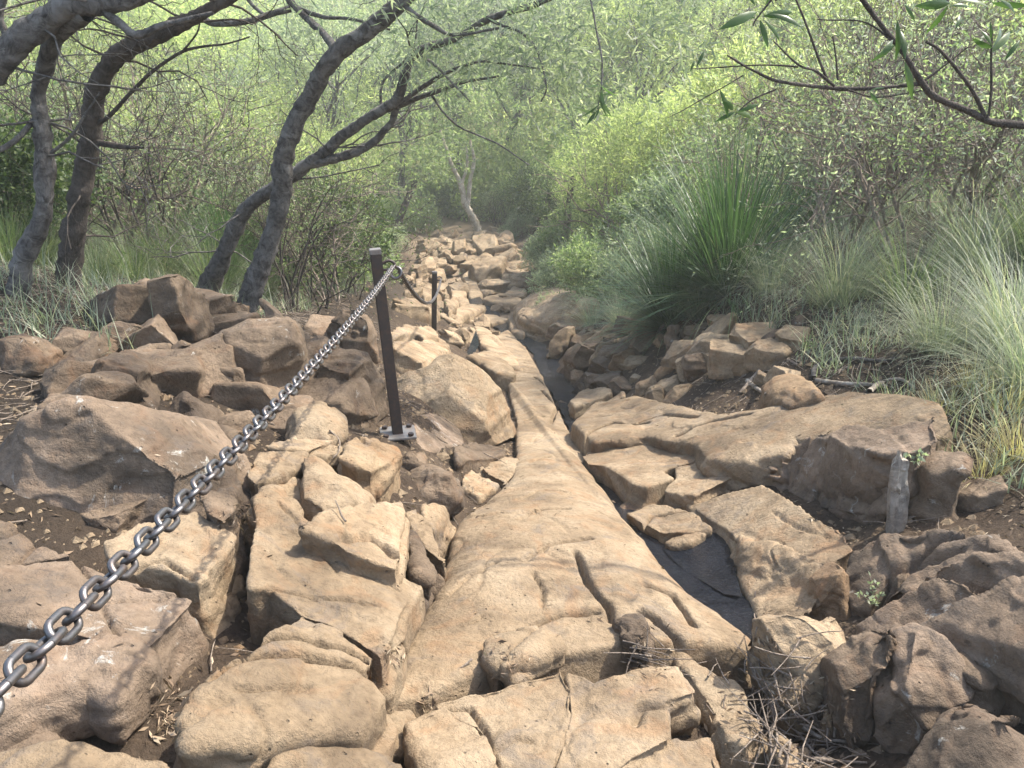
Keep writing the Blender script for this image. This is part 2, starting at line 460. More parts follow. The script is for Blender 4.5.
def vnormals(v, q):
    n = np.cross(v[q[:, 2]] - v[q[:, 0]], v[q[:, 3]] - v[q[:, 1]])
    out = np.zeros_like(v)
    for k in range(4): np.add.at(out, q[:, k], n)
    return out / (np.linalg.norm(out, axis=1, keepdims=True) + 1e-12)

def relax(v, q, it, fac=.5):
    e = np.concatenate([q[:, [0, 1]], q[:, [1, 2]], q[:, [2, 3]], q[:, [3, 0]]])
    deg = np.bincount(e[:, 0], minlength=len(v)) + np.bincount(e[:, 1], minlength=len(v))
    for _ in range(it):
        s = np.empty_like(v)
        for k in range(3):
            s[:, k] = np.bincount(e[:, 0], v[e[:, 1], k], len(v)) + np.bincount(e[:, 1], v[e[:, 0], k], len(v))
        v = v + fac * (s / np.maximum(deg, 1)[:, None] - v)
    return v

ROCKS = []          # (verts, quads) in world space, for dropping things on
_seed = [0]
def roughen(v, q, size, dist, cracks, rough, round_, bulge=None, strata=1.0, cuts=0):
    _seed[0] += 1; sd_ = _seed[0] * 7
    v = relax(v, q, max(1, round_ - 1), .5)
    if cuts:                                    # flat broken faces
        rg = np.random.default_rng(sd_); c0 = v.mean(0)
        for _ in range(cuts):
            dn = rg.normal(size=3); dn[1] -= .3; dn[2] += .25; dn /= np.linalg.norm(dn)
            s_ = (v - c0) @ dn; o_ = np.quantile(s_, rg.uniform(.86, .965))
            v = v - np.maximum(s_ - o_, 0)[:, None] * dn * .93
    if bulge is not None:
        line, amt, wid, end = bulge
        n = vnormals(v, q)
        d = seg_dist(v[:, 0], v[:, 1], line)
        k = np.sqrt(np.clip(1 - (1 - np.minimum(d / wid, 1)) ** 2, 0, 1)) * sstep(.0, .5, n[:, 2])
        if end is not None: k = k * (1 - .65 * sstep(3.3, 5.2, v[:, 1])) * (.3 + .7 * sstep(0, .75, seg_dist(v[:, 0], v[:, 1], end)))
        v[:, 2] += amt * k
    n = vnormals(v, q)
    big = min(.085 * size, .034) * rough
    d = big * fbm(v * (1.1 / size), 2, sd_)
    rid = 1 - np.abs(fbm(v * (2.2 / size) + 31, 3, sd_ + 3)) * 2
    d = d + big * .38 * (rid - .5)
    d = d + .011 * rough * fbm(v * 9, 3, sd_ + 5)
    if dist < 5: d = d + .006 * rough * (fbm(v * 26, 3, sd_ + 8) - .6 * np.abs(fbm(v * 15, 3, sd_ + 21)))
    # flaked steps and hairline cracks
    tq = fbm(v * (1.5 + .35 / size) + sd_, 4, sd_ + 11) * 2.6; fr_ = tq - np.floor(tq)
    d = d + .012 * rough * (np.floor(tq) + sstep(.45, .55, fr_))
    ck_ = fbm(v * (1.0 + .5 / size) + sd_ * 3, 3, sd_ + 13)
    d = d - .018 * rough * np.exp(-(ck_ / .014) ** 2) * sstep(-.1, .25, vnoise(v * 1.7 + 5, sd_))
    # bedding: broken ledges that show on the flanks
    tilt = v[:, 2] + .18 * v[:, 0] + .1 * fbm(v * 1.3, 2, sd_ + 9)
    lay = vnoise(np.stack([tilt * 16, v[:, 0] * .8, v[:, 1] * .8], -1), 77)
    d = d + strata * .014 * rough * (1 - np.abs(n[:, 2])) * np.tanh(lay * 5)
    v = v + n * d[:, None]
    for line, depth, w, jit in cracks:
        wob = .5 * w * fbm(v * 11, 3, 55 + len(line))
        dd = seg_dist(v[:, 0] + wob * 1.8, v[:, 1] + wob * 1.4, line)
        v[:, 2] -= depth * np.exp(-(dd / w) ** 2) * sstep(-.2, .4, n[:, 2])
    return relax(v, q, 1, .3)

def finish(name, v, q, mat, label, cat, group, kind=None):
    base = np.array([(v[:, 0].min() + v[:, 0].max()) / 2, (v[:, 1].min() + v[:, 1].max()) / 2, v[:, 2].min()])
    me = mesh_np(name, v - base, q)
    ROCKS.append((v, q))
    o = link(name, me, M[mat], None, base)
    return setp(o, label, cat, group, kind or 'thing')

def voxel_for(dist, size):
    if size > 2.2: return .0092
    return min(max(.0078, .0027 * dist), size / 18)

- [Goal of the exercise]
Omit the pictures and give the material again, exactly and in full.

- [Result of the exercise]
Keep writing the Blender script for this image. This is part 2, starting at line 460. More parts follow. The script is for Blender 4.5.
def vnormals(v, q):
    n = np.cross(v[q[:, 2]] - v[q[:, 0]], v[q[:, 3]] - v[q[:, 1]])
    out = np.zeros_like(v)
    for k in range(4): np.add.at(out, q[:, k], n)
    return out / (np.linalg.norm(out, axis=1, keepdims=True) + 1e-12)

def relax(v, q, it, fac=.5):
    e = np.concatenate([q[:, [0, 1]], q[:, [1, 2]], q[:, [2, 3]], q[:, [3, 0]]])
    deg = np.bincount(e[:, 0], minlength=len(v)) + np.bincount(e[:, 1], minlength=len(v))
    for _ in range(it):
        s = np.empty_like(v)
        for k in range(3):
            s[:, k] = np.bincount(e[:, 0], v[e[:, 1], k], len(v)) + np.bincount(e[:, 1], v[e[:, 0], k], len(v))
        v = v + fac * (s / np.maximum(deg, 1)[:, None] - v)
    return v

ROCKS = []          # (verts, quads) in world space, for dropping things on
_seed = [0]
def roughen(v, q, size, dist, cracks, rough, round_, bulge=None, strata=1.0, cuts=0):
    _seed[0] += 1; sd_ = _seed[0] * 7
    v = relax(v, q, max(1, round_ - 1), .5)
    if cuts:                                    # flat broken faces
        rg = np.random.default_rng(sd_); c0 = v.mean(0)
        for _ in range(cuts):
            dn = rg.normal(size=3); dn[1] -= .3; dn[2] += .25; dn /= np.linalg.norm(dn)
            s_ = (v - c0) @ dn; o_ = np.quantile(s_, rg.uniform(.86, .965))
            v = v - np.maximum(s_ - o_, 0)[:, None] * dn * .93
    if bulge is not None:
        line, amt, wid, end = bulge
        n = vnormals(v, q)
        d = seg_dist(v[:, 0], v[:, 1], line)
        k = np.sqrt(np.clip(1 - (1 - np.minimum(d / wid, 1)) ** 2, 0, 1)) * sstep(.0, .5, n[:, 2])
        if end is not None: k = k * (1 - .65 * sstep(3.3, 5.2, v[:, 1])) * (.3 + .7 * sstep(0, .75, seg_dist(v[:, 0], v[:, 1], end)))
        v[:, 2] += amt * k
    n = vnormals(v, q)
    big = min(.085 * size, .034) * rough
    d = big * fbm(v * (1.1 / size), 2, sd_)
    rid = 1 - np.abs(fbm(v * (2.2 / size) + 31, 3, sd_ + 3)) * 2
    d = d + big * .38 * (rid - .5)
    d = d + .011 * rough * fbm(v * 9, 3, sd_ + 5)
    if dist < 5: d = d + .006 * rough * (fbm(v * 26, 3, sd_ + 8) - .6 * np.abs(fbm(v * 15, 3, sd_ + 21)))
    # flaked steps and hairline cracks
    tq = fbm(v * (1.5 + .35 / size) + sd_, 4, sd_ + 11) * 2.6; fr_ = tq - np.floor(tq)
    d = d + .012 * rough * (np.floor(tq) + sstep(.45, .55, fr_))
    ck_ = fbm(v * (1.0 + .5 / size) + sd_ * 3, 3, sd_ + 13)
    d = d - .018 * rough * np.exp(-(ck_ / .014) ** 2) * sstep(-.1, .25, vnoise(v * 1.7 + 5, sd_))
    # bedding: broken ledges that show on the flanks
    tilt = v[:, 2] + .18 * v[:, 0] + .1 * fbm(v * 1.3, 2, sd_ + 9)
    lay = vnoise(np.stack([tilt * 16, v[:, 0] * .8, v[:, 1] * .8], -1), 77)
    d = d + strata * .014 * rough * (1 - np.abs(n[:, 2])) * np.tanh(lay * 5)
    v = v + n * d[:, None]
    for line, depth, w, jit in cracks:
        wob = .5 * w * fbm(v * 11, 3, 55 + len(line))
        dd = seg_dist(v[:, 0] + wob * 1.8, v[:, 1] + wob * 1.4, line)
        v[:, 2] -= depth * np.exp(-(dd / w) ** 2) * sstep(-.2, .4, n[:, 2])
    return relax(v, q, 1, .3)

def finish(name, v, q, mat, label, cat, group, kind=None):
    base = np.array([(v[:, 0].min() + v[:, 0].max()) / 2, (v[:, 1].min() + v[:, 1].max()) / 2, v[:, 2].min()])
    me = mesh_np(name, v - base, q)
    ROCKS.append((v, q))
    o = link(name, me, M[mat], None, base)
    return setp(o, label, cat, group, kind or 'thing')

def voxel_for(dist, size):
    if size > 2.2: return .0092
    return min(max(.0078, .0027 * dist), size / 18)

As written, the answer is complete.